Assim, nesta singular doutrina, não se teria nem mesmo um estado social
construído sobre o plano da triste sociedade de Hobbes.
Não falamos ainda senão das condições primeiras de todo
estado social. Mas, em toda sociedade civil, consagra-se a propriedade
individual; contrata-se, vende-se, aluga-se, associa-se etc. O casamento funda
a família; daí nasce toda uma ordem nova de relações. Pela educação do lar e
pela educação pública, perpetuam-se as tradições. Assim se forma o espírito
nacional e se desenvolve a civilização. Nossa sociedade materialista terá o seu
direito civil? Impossível supô-lo, porquanto o direito civil, em seu conjunto,
tem por princípio a justiça, e a justiça não pode ser senão uma palavra, ou uma
contradição, numa doutrina que só conhece a matéria e as propriedades da
matéria. Chega-se assim, inevitavelmente, a concluir (a menos que delirando a
propósito) que o estado civil da sociedade materialista é o estado de bestialidade.
Nada dizemos em demasia quando avançamos que o materialismo
é destrutivo, não de tal moral, mas de toda moral; não de tal estado civil, mas
de todo estado civil, de toda sociedade. É preciso recuar com ele além das
regiões da barbárie, além da selvageria. Deve-se proscrevê-lo por isto? Que
Deus não o permita. Reconhecido o seu caráter, não pediríamos, nada obstante,
que o seu ensino fosse interditado; nós o defenderíamos, se necessário, contra
toda restrição pela força, desde que o professor não falasse senão em seu
próprio nome. A liberdade nos é tão cara (os leitores deste jornal o sabem);
traz consigo tais benefícios; temos tal confiança no bom-senso público, que não
conceberíamos nenhuma inquietação por ver toda cátedra, toda tribuna aberta a todas
as ideias.
Mas a questão já não se apresentaria nos mesmos termos
se acontecesse que o professor falasse numa cátedra do Estado, retribuída pelo
orçamento. Com ou sem razão, o Estado ensina. Pode ensinar doutrinas cujas consequências
mais imediatas sejam destrutivas do Estado? Ficará ao arbítrio do professor
fazer o Estado endossar todas as doutrinas que puder conceber? A questão não é
simples. Os professores do Estado são funcionários públicos; seu ensino não
pode ser e não é senão um ensino oficial. O estado é responsável pelo que
dizem; responde perante a juventude e as famílias. Se com as grandes
palavras de independência do professorado recusássemos seu controle,
far-nos-íamos opressores do Estado, pela mais hipócrita das opressões, porque
levaríamos à sua conta doutrinas que ele desaprova.

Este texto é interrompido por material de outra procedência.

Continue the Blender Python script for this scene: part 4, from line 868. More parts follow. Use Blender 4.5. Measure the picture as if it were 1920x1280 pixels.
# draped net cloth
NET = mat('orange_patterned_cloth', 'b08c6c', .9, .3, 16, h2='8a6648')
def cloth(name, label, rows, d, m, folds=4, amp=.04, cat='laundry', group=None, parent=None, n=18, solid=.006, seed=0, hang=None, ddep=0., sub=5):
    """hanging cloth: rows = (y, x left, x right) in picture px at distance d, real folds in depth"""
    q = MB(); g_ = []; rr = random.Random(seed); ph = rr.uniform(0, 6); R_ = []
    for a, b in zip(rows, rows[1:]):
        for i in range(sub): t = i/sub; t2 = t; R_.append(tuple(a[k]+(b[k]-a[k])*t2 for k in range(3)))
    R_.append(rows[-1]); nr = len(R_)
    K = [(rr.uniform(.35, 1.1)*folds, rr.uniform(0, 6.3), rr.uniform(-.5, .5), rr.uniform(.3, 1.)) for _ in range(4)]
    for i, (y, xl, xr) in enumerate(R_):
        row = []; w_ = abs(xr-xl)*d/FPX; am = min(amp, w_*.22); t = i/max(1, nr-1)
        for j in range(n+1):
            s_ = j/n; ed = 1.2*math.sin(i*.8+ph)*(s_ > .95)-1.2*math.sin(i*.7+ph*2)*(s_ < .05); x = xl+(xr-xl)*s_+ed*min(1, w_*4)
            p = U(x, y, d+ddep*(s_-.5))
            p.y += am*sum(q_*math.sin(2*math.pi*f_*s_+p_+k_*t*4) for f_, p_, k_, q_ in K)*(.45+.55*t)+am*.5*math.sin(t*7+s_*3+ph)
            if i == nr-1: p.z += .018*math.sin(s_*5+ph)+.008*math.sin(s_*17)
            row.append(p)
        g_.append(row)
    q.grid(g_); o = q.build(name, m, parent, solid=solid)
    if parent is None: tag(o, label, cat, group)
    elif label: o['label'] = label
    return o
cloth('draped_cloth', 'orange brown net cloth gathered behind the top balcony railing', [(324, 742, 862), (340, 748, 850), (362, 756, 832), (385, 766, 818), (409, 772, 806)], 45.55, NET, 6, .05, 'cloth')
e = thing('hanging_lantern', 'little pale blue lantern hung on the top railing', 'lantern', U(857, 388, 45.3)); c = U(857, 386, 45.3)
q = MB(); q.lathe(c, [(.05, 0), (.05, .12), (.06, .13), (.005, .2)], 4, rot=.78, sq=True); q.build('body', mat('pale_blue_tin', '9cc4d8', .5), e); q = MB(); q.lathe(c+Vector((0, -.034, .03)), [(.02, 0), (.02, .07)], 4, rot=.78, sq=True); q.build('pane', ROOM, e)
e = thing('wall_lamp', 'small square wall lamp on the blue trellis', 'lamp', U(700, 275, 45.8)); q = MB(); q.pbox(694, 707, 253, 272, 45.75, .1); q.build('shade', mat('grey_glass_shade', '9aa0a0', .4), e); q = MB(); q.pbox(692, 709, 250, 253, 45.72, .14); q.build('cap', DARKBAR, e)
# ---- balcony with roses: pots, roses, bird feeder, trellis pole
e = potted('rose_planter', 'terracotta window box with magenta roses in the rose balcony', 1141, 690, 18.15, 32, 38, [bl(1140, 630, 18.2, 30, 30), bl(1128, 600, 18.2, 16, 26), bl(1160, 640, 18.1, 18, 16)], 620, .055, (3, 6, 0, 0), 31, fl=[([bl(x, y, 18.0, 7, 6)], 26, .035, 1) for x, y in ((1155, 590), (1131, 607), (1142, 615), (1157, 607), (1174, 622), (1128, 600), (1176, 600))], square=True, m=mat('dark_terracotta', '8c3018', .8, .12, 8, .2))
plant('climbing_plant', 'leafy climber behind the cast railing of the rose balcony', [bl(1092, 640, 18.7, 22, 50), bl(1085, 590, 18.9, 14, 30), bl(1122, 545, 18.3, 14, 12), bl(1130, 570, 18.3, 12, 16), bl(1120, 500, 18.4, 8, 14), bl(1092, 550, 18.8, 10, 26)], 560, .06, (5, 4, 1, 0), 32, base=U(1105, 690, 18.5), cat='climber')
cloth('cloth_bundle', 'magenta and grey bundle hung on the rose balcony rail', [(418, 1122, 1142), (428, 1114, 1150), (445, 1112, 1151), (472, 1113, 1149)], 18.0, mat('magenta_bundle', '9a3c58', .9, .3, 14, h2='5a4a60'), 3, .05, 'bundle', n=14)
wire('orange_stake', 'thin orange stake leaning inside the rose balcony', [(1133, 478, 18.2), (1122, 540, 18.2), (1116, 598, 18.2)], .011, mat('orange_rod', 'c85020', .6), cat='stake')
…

Sem dúvida a autoridade superior deve aos seus professores,
muitas vezes envelhecidos pelo estudo, cuidados, considerações e uma grande
confiança, como deve aos seus generais, aos seus administradores e aos seus
magistrados; mas ela não lhes deve o sacrifício do mandato, quando é de
presumir-se que comande o país. O professor não é mais independente do Estado do
que o general que pretendesse comandar uma insurreição.